Short task:
All lines in the data bearing the string "part" should be identified and copied.

Available data:
================
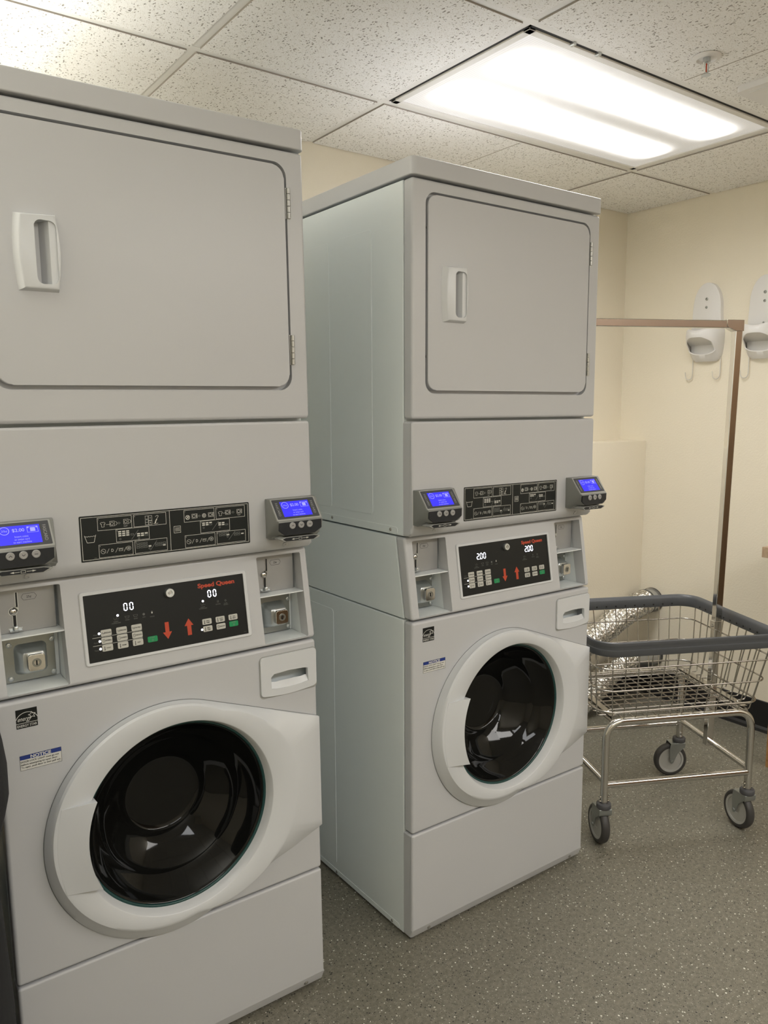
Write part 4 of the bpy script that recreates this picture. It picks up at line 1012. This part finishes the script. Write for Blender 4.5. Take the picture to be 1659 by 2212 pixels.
# ------------------------------------------------------------------ wire laundry cart with hanging rail
def cart():
    cx, cy, ang = 1.1090, .0752, math.atan2(-.4386, .8986)
    t = empty('laundry_cart', (cx, cy, 0), (0, 0, ang))
    HU, HV = .2565, .2105        # half spacing of the legs
    RU, RV = .3115, .2690        # rim half size
    BU, BV = .2745, .2150        # basket bottom half size
    zr0, zr1, zb = .658, .703, .437
    bk = empty('basket'); bk.parent = t
    def rr3(u, v, z, r=.06, n=8): return [Vector((x, y, z)) for x, y in rrect(-u, u, -v, v, r, n)]
    # rim band
    bm = bmesh.new(); prof = [(.004, zr0), (-.006, zr0 + .001), (-.008, zr0 + .006), (-.0075, zr1 - .012), (-.004, zr1 - .004), (.004, zr1), (.0085, zr1 - .002), (.0105, zr1 - .010), (.0090, zr1 - .013), (.0090, zr0 + .022), (.0120, zr0 + .020), (.0120, zr0 + .004), (.009, zr0)]
    rings = [[bm.verts.new(p) for p in rr3(RU + o, RV + o, z, .065 + o, 10)] for o, z in prof]; n = len(rings[0])
    for a, b in zip(rings, rings[1:] + rings[:1]):
        for i in range(n): bm.faces.new([a[i], a[(i + 1) % n], b[(i + 1) % n], b[i]])
    rim = link('rim', bm, M['rim_plastic'], bk, ang=50)
    # rivet holes along the inside of the band
    for k in range(-7, 8):
        for s in (-1, 1): bm = bmesh.new(); add_cyl(bm, (k * .0385, s * (RV - .0085), zr0 + .012), (0, -s, 0), .0032, .0012, 8); link('stud', bm, M['dark'], bk)
    for k in range(-6, 7):
        for s in (-1, 1): bm = bmesh.new(); add_cyl(bm, (s * (RU - .0085), k * .0375, zr0 + .012), (-s, 0, 0), .0032, .0012, 8); link('stud', bm, M['dark'], bk)
    # wires
    bm = bmesh.new(); wr = .0021
    def lerp(z): f = (z - zb) / (zr0 - zb); return BU + (RU - .004 - BU) * f, BV + (RV - .004 - BV) * f
    for z, r in ((.612, .0027), (.535, .0027), (.458, .0036)):
        u, v = lerp(z); add_tube(bm, rr3(u + .003, v + .003, z, .05, 6), r, 8, closed=True)
    for k in range(-6, 7):
        f = k / 7.0; x0 = f * (BU - .01) * 1.06; x1 = f * (RU - .015) * 1.06
        for s in (-1, 1):
            add_tube(bm, fillet([(x0, s * (BV - .02), zb - .006), (x0, s * (BV + .001), zb - .006), (x1, s * (RV - .005), zr0 + .004)], .014, 4), wr, 6)
        add_tube(bm, [(x0, -BV + .01, zb - .006), (x0, BV - .01, zb - .006)], wr, 6)
    for k in range(-5, 6):
        f = k / 6.0; y0 = f * (BV - .01) * 1.05; y1 = f * (RV - .015) * 1.05
        for s in (-1, 1):
            add_tube(bm, fillet([(s * (BU - .02), y0, zb - .001), (s * (BU + .001), y0, zb - .001), (s * (RU - .005), y1, zr0 + .004)], .014, 4), wr, 6)
        add_tube(bm, [(-BU + .01, y0, zb - .001), (BU - .01, y0, zb - .001)], wr, 6)
    link('wire_mesh', bm, M['wire_chrome'], bk, ang=60)
    # flat straps that bolt the basket down
    for s in (-1, 1):
        bm = bmesh.new(); add_box(bm, s * .232 - .011, s * .232 + .011, -BV + .01, BV - .01, zb + .0012, zb + .0042, r=.0008, seg=1)
        for y in (-.17, -.02, .15): add_lathe(bm, [(.0075, 0), (.007, .003), (.004, .005), (0, .0055)], (s * .232, y, zb + .0042), (0, 0, 1), 14)
        link('strap', bm, M['wire_chrome'], bk)
    # frame: two bent legs-and-top tubes (front and back), each leg its own part
    zt, rt = .4225, .0120
    for sv in (-1, 1):
        for su in (-1, 1):
            bm = bmesh.new(); add_tube(bm, fillet([(su * HU, sv * HV, .150), (su * HU, sv * HV, zt), (0, sv * HV, zt)], .060, 10), rt, 16); link('leg', bm, M['chrome'], t, ang=60)
        bm = bmesh.new(); add_tube(bm, [(-HU, sv * HV, .2110), (HU, sv * HV, .2110)], .0110, 14); link('stretcher', bm, M['chrome'], t, ang=60)
    for su in (-1, 1):
        bm = bmesh.new(); add_tube(bm, [(su * HU, -HV, .2230), (su * HU, HV, .2230)], .0105, 14); link('stretcher', bm, M['chrome'], t, ang=60)
        bm = bmesh.new(); add_tube(bm, [(su * .232, -HV, zt + .002), (su * .232, HV, zt + .002)], .010, 12); link('top_rail', bm, M['chrome'], t, ang=60)
    # casters
    for su, sv, wa in ((-1, -1, 62), (1, -1, 70), (1, 1, 148), (-1, 1, 205)):
        c = empty('caster', (su * HU, sv * HV, 0), (0, 0, math.radians(wa) - ang)); c.parent = t
        off, R = .030, .0635
        bm = bmesh.new(); add_lathe(bm, [(0, .1335), (.0215, .1335), (.0235, .136), (.0235, .149), (.0215, .1515), (.0125, .152), (.0125, .150), (0, .150)], n=28); link('swivel_cap', bm, M['caster_cap'], c, ang=50)
        bm = bmesh.new(); add_cyl(bm, (0, 0, .150), (0, 0, 1), .0095, .014, 16)
        for y in (-1, 1):
            for z in (.158, .172): add_lathe(bm, [(.0048, 0), (.0048, .004), (.003, .0055), (0, .006)], (0, y * .0115, z), (0, y, 0), 8)
            for z in (.158, .172): pass
        link('stem_bolts', bm, M['chrome'], c)
        bm = bmesh.new()
        for y in (-1, 1):
            add_prism(bm, [(-.017, .1335), (.040, .1335), (.044, .110), (.041, .058), (.035, .052), (.028, .056), (.012, .095), (-.016, .118)], lambda x, z: (x, y * .0215, z), lambda x, z: (x, y * .0190, z), .0006, 1)
        add_box(bm, -.017, .040, -.0215, .0215, .1305, .1340, r=.001, seg=1)
        add_prism(bm, [(-.0175, .133), (-.0160, .118), (-.0130, .112), (-.0115, .120), (-.0115, .133)], lambda x, z: (x, -.0205, z), lambda x, z: (x, .0205, z))
        for y in (-1, 1): add_lathe(bm, [(.006, 0), (.0055, .003), (0, .0045)], (off + .003, y * .0215, R), (0, y, 0), 12)
        link('fork', bm, M['caster_zinc'], c)
        bm = bmesh.new(); add_lathe(bm, [(.049, -.0130), (.057, -.0140), (.0615, -.0105), (R, -.004), (R, .004), (.0615, .0105), (.057, .0140), (.049, .0130)], (off + .003, 0, R), (0, 1, 0), 48, closed=True); link('tyre', bm, M['tyre'], c, ang=50)
        bm = bmesh.new(); add_lathe(bm, [(0, -.0090), (.012, -.0090), (.014, -.0110), (.020, -.0110), (.038, -.0090), (.0415, -.0090), (.042, -.0120), (.0495, -.0130), (.0495, .0130), (.042, .0120), (.0415, .0090), (.038, .0090), (.020, .0110), (.014, .0110), (.012, .0090), (0, .0090)], (off + .003, 0, R), (0, 1, 0), 40); link('hub', bm, M['hub'], c, ang=40)
    # square tube hanging rack: two uprights at mid-side and a top bar
    zt = 1.706; h = .0125; uxs = {1: .2555, -1: .2860}
    rk = empty('hanging_rack'); rk.parent = t
    for s in (-1, 1):
        ux = uxs[s]; bm = bmesh.new()
        a = (s * (ux - .012), .004, .214); b = (s * (ux + .018), .004, zt - .030)
        add_prism(bm, rrect(-h, h, -h, h, .002, 2), lambda x, y: (a[0] + x, a[1] + y, a[2]), lambda x, y: (b[0] + x, b[1] + y, b[2])); link('upright', bm, M['chrome'], rk, ang=12)
        bm = bmesh.new(); add_prism(bm, [(s * (ux + .0335), zt + .001), (s * (ux + .0335), zt - .036), (s * (ux + .004), zt - .036), (s * (ux - .022), zt - .024), (s * (ux - .030), zt - .020), (s * (ux - .030), zt + .001)], lambda x, z: (x, -.0145 + .004, z), lambda x, z: (x, .0145 + .004, z), .001, 1); link('corner_bracket', bm, M['chrome'], rk)
        bm = bmesh.new(); add_box(bm, s * (ux - .005) - .013, s * (ux - .005) + .0145, -.0145 + .004, .0145 + .004, .640, .672, r=.001, seg=1); add_lathe(bm, [(.006, 0), (.0055, .003), (0, .0045)], (s * (ux - .005) - s * .013, .004, .655), (-s, 0, 0), 12); link('rim_bracket', bm, M['chrome'], rk)
        bm = bmesh.new(); add_lathe(bm, [(.0065, 0), (.006, .004), (0, .006)], (s * ux, -.012, .226), (0, -1, 0), 12); link('bolt', bm, M['chrome'], rk)
    bm = bmesh.new(); add_prism(bm, rrect(.004 - h, .004 + h, zt - .026, zt - .001, .002, 2), lambda y, z: (-uxs[-1] - .02, y, z), lambda y, z: (uxs[1] + .02, y, z)); link('top_bar', bm, M['chrome'], rk, ang=12)
    tag(t, 'chrome wire laundry cart with grey rim, swivel casters and tall square hanging rail', 'laundry cart')
cart()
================
Solution to this exercise:
Write part 4 of the bpy script that recreates this picture. It picks up at line 1012. This part finishes the script. Write for Blender 4.5. Take the picture to be 1659 by 2212 pixels.
    # frame: two bent legs-and-top tubes (front and back), each leg its own part